Once he and his brother did start taking classes, they excelled. Within a year of beginning in ballet, they switched studios to the Fort Worth Ballet. Then they auditioned for the prestigious American School of Ballet, a feeder program for the New York City Ballet. At the age of 15, they were offered full-time spots in the program, but their father insisted they finish high school first in Fort Worth. So summers were spent in New York with the ballet school, and the school year was spent with the Fort Worth Ballet. When the brothers graduated, they both left Texas for the Big Apple on a prestigious scholarship for young male dancers who showed exceptional promise.

Like a weary native in a Horton Foote play returning to his hometown, Froman has changed a lot in the years since he left Texas. He says he rarely returns now for more than a few days. It’s hard to understand when he would have the time. After seven years with the New York City Ballet, he left for Broadway, earning a starring role in the popular Movin’ Out, as well as parts as an actor, dancer, and coach in other Broadway productions. With his New York City Ballet credentials, he belongs to an elite community of dancers. He has staged performances at the Paris Opera Ballet, and, a few years ago, when choreographer and dancer Benjamin Millepied needed help training some actresses as dancers for a new Darren Aronofksy film that revolved around ballet, he called his old friend Kurt Froman.
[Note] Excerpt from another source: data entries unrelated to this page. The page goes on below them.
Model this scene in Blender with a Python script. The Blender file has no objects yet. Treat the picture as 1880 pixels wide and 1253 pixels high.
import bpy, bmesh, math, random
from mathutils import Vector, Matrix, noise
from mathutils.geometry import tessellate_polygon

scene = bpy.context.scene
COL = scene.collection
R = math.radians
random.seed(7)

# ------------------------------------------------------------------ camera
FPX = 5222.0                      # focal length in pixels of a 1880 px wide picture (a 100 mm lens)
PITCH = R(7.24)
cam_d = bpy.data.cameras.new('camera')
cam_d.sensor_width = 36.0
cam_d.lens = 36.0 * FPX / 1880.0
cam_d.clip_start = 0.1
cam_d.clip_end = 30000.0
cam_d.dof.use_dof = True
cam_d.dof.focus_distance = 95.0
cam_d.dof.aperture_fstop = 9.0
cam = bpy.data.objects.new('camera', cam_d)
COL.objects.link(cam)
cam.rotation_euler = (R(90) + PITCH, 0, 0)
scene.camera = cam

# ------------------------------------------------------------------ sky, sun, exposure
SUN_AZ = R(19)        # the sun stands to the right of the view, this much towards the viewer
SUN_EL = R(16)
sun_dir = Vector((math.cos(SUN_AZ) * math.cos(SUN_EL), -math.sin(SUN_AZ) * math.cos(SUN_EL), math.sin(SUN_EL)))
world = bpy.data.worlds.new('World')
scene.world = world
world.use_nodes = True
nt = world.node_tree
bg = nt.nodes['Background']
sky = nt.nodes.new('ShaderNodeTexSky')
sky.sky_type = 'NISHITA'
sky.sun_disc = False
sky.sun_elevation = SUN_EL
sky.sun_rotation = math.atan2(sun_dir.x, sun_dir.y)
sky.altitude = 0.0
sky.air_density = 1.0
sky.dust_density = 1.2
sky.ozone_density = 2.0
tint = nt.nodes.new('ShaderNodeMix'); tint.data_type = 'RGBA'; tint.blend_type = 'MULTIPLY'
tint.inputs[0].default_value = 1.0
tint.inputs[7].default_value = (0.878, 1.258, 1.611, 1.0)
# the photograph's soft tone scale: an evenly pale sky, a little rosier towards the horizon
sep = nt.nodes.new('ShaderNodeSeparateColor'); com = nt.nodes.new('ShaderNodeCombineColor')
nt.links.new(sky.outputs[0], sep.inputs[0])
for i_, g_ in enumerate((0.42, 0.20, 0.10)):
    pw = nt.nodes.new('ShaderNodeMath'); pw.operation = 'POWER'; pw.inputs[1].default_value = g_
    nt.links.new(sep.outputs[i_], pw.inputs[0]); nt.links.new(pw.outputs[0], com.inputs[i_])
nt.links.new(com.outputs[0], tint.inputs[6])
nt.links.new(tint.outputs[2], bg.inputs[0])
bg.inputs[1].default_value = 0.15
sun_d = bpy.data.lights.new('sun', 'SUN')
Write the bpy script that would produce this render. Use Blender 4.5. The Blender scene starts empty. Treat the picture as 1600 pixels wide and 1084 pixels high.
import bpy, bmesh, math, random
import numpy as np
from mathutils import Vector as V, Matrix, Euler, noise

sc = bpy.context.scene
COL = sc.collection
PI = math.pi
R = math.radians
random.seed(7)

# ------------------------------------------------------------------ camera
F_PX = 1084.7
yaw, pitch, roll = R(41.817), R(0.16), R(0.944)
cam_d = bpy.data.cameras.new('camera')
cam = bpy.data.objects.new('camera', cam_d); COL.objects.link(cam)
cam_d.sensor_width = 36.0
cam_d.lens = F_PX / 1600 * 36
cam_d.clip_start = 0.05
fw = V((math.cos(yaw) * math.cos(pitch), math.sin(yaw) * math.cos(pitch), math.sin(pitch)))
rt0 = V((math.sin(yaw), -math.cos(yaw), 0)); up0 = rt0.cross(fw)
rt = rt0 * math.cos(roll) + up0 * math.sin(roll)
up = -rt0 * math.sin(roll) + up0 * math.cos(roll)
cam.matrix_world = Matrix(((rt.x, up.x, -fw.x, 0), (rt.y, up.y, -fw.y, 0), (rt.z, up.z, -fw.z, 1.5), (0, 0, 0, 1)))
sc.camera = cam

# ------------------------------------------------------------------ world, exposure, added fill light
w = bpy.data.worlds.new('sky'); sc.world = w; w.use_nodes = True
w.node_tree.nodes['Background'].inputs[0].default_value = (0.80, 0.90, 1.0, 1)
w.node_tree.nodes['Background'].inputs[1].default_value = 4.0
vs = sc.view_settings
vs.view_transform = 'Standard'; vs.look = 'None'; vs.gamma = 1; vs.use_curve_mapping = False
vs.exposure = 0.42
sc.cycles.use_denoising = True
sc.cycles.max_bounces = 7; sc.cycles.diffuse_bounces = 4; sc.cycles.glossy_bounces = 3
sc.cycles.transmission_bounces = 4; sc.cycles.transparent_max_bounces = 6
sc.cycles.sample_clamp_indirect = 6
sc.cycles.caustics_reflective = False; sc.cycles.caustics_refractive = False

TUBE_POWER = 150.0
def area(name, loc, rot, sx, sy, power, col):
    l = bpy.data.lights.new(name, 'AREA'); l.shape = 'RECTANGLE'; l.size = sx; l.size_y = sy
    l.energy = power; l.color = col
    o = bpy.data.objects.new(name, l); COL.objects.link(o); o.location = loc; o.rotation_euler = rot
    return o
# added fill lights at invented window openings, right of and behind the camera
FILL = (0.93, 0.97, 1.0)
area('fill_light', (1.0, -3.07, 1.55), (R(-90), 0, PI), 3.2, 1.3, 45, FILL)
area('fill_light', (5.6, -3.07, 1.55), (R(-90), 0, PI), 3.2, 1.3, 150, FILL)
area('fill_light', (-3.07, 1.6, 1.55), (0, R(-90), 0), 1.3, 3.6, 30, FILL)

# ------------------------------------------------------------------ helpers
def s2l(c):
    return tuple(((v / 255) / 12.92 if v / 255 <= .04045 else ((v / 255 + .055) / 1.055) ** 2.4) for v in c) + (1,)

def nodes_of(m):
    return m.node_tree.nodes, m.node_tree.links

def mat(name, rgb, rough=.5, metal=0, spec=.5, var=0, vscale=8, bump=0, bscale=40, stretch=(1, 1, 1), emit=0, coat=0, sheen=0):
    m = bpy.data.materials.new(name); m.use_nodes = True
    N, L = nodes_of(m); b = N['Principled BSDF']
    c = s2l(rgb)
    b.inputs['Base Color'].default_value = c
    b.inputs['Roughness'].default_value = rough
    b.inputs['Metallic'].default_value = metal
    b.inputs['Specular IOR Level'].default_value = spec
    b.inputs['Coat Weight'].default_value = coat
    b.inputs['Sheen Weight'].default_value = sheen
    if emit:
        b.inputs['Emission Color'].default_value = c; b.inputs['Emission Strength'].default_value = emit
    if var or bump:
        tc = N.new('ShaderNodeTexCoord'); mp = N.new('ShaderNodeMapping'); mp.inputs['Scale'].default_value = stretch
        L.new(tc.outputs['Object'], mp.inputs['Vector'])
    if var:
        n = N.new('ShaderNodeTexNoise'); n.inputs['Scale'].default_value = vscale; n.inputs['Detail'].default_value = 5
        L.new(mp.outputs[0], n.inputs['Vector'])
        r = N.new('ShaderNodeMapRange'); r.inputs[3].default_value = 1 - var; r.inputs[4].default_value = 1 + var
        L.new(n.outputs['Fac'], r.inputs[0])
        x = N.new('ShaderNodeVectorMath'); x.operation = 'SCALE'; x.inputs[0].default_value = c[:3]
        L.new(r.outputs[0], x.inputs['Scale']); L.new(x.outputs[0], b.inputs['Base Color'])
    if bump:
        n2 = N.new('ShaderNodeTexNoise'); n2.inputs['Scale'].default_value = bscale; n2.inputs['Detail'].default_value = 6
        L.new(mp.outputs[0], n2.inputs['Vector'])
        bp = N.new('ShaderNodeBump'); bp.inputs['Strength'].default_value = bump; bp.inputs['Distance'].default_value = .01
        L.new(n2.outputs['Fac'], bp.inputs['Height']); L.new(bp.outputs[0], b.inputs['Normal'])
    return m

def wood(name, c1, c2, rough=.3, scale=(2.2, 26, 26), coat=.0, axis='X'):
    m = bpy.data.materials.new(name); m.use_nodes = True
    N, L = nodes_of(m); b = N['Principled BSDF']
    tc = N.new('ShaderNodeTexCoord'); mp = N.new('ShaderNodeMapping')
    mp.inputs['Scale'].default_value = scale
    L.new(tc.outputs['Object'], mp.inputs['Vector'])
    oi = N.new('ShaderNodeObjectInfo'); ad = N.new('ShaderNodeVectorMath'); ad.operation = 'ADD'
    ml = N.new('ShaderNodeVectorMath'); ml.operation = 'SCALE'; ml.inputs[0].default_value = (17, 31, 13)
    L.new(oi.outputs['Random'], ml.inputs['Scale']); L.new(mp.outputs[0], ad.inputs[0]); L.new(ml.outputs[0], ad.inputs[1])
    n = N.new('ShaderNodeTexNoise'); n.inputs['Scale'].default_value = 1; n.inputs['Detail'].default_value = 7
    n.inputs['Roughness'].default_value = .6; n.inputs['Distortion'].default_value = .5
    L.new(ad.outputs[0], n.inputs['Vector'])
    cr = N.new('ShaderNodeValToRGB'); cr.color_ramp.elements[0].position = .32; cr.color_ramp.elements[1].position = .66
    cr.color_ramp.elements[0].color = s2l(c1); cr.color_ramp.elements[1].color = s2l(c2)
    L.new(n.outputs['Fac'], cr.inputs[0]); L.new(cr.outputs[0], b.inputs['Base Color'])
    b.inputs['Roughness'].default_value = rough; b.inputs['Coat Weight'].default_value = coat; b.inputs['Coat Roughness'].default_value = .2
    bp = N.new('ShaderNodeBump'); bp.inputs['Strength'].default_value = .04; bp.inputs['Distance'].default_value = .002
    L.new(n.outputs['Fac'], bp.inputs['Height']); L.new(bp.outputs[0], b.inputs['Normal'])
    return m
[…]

For the movie Black Swan, Froman helped turn Natalie Portman and Mila Kunis into convincing ballerinas. The experience, he says, was unforgettable, especially for a film buff who prides himself on his ability to bridge the worlds of dance and theater. But it is Billy Elliot the Musical, he says, that has been a real career milestone—not just because of the prestige of the Broadway play but because of how close he feels to the story.

“I never thought I would do this,” Froman says about the grueling, nomadic existence that a Broadway tour demands. “But when the opportunity came up, I couldn’t pass on it.”

Froman’s job is to work with the dancers, in particular the lead female actor and ensemble of young boys who play Billy—training them, teaching them, blending their dancing and acting into a single artistic expression. One dance stands out. Called “Electricity,” it comes as Billy Elliot is asked what dancing means to him, and, standing in front of his father, his words explode into action, dancing erupting into soaring flight.

“To get to come back to Texas with something like this, it is very personal,” Froman says. “People know it is about a boy who dances, but it is so much more than that—the themes of following your truth, going against the grain, following your destiny. This is this boy’s salvation in the same way that it was my salvation. I had to go to New York, and I had to have this life.”